**Your instructions**
Determine the count of lines holding the string "scene". Return only the number.
[start Data excerpt]
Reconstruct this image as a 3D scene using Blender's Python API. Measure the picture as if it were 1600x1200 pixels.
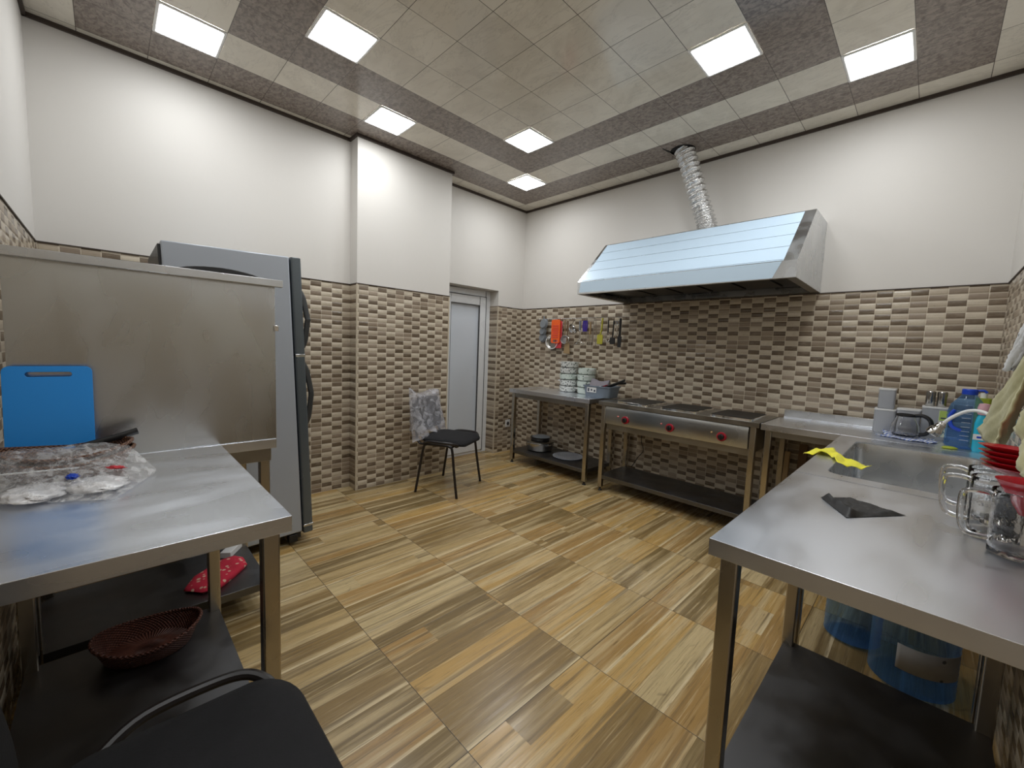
import bpy, bmesh, math, random
from mathutils import Vector, Matrix
from math import pi, sin, cos, radians
random.seed(7)
SC = bpy.context.scene
COL = SC.collection
for o in list(bpy.data.objects): bpy.data.objects.remove(o)

# ---------------------------------------------------------------- camera, world, exposure
def cam_axes(yaw, pitch, roll):
    f = Vector((sin(yaw)*cos(pitch), cos(yaw)*cos(pitch), sin(pitch)))
    r = Vector((cos(yaw), -sin(yaw), 0)); u = r.cross(f)
    return cos(roll)*r+sin(roll)*u, -sin(roll)*r+cos(roll)*u, f
r_, u_, f_ = cam_axes(-.7877, -.0868, .0399)
cd = bpy.data.cameras.new('camera'); cam = bpy.data.objects.new('camera', cd); COL.objects.link(cam)
M = Matrix((r_, u_, -f_)).transposed().to_4x4(); M.translation = Vector((3.50391, .0693, 1.2908))
cam.matrix_world = M
cd.sensor_width = 36; cd.lens = 641.8/1600*36; cd.shift_x = -.0037; cd.clip_start = .02
SC.camera = cam
w = bpy.data.worlds.new('world'); SC.world = w; w.use_nodes = True
w.node_tree.nodes['Background'].inputs[0].default_value = (.9, .95, 1, 1)
w.node_tree.nodes['Background'].inputs[1].default_value = .0
SC.view_settings.view_transform = 'Standard'; SC.view_settings.look = 'None'
SC.view_settings.gamma = 1; SC.view_settings.use_curve_mapping = False
SC.view_settings.exposure = 0.48
LAMP_STRENGTH = 23.0

# ---------------------------------------------------------------- room dimensions (metres)
CH = 2.97            # ceiling
XL, XC, XL2, XR = -.06, .075, -.165, 3.78     # left wall, column face, left wall beyond column, right wall
YN, YB = -.20, 3.79  # near wall, back wall
YC0, YC1 = 1.565, 2.50
TT = 1.782           # top of the wall tiles

# ---------------------------------------------------------------- node helper
class N:
    def __init__(s, name):
        s.m = bpy.data.materials.new(name); s.m.use_nodes = True
        s.t = s.m.node_tree; s.n = s.t.nodes; s.b = s.n['Principled BSDF']
        s._pos = None
    def link(s, a, b): s.t.links.new(a, b)
    def put(s, sock, v):
        if isinstance(v, bpy.types.NodeSocket): s.link(v, sock)
        elif isinstance(v, (tuple, list)) and sock.type == 'RGBA' and len(v) == 3: sock.default_value = (*v, 1)
        else: sock.default_value = v
    def pos(s):
        if not s._pos:
            tc = s.n.new('ShaderNodeTexCoord'); s._pos = tc.outputs['Object']
        return s._pos
    def sep(s, v=None):
        x = s.n.new('ShaderNodeSeparateXYZ'); s.link(v or s.pos(), x.inputs[0]); return x.outputs
    def com(s, x=0, y=0, z=0):
        c = s.n.new('ShaderNodeCombineXYZ')
        for i, v in enumerate((x, y, z)): s.put(c.inputs[i], v)
        return c.outputs[0]
    def ma(s, op, a, b=0, c=0):
        x = s.n.new('ShaderNodeMath'); x.operation = op
        for i, v in enumerate((a, b, c)): s.put(x.inputs[i], v)
        return x.outputs[0]
    def mix(s, f, a, b, mode='MIX'):
        x = s.n.new('ShaderNodeMix'); x.data_type = 'RGBA'; x.blend_type = mode
        s.put(x.inputs[0], f); s.put(x.inputs[6], a); s.put(x.inputs[7], b); return x.outputs[2]
    def ss(s, v, a, b, lo=0., hi=1.):
        x = s.n.new('ShaderNodeMapRange'); x.interpolation_type = 'SMOOTHSTEP'
        for i, q in enumerate((v, a, b, lo, hi)): s.put(x.inputs[i], q)
        return x.outputs[0]
    def noise(s, scale=5, detail=3, vec=None, rough=.5, dist=0.):
        x = s.n.new('ShaderNodeTexNoise'); s.link(vec or s.pos(), x.inputs['Vector'])
        x.inputs['Scale'].default_value = scale; x.inputs['Detail'].default_value = detail
        x.inputs['Roughness'].default_value = rough; x.inputs['Distortion'].default_value = dist
        return x.outputs['Fac']
    def white(s, vec):
        x = s.n.new('ShaderNodeTexWhiteNoise'); x.noise_dimensions = '3D'; s.link(vec, x.inputs[0]); return x.outputs[0]
    def scale(s, vx, vy, vz, v=None):
        x = s.n.new('ShaderNodeVectorMath'); x.operation = 'MULTIPLY'
        s.link(v or s.pos(), x.inputs[0]); x.inputs[1].default_value = (vx, vy, vz); return x.outputs[0]
    def ramp(s, f, stops, const=False):
        x = s.n.new('ShaderNodeValToRGB'); s.link(f, x.inputs[0]); e = x.color_ramp.elements
        if const: x.color_ramp.interpolation = 'CONSTANT'
        while len(e) < len(stops): e.new(.5)
        for i, (p, c) in enumerate(stops): e[i].position = p; e[i].color = (*c, 1)
        return x.outputs[0]
    def bump(s, h, strength=.3, dist=.01):
        x = s.n.new('ShaderNodeBump'); x.inputs['Strength'].default_value = strength
        x.inputs['Distance'].default_value = dist; s.link(h, x.inputs['Height'])
        s.link(x.outputs[0], s.b.inputs['Normal'])
    def set(s, **k):
        names = dict(col='Base Color', rough='Roughness', metal='Metallic', spec='Specular IOR Level', trans='Transmission Weight',
                     ior='IOR', emit='Emission Color', es='Emission Strength', alpha='Alpha', coat='Coat Weight', sheen='Sheen Weight')
        for a, v in k.items(): s.put(s.b.inputs[names[a]], v)
        return s
def plain(name, col, rough=.5, metal=0, nb=None, **k):
    m = N(name); m.set(col=col, rough=rough, metal=metal, **k)
    if nb: m.bump(m.noise(nb[0], 4), nb[1], nb[2])
    else: m.put(m.b.inputs['Roughness'], m.ss(m.noise(4, 1), .2, .8, max(0, rough-.03), min(1, rough+.03)))
    return m.m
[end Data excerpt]
**Correct answer**
2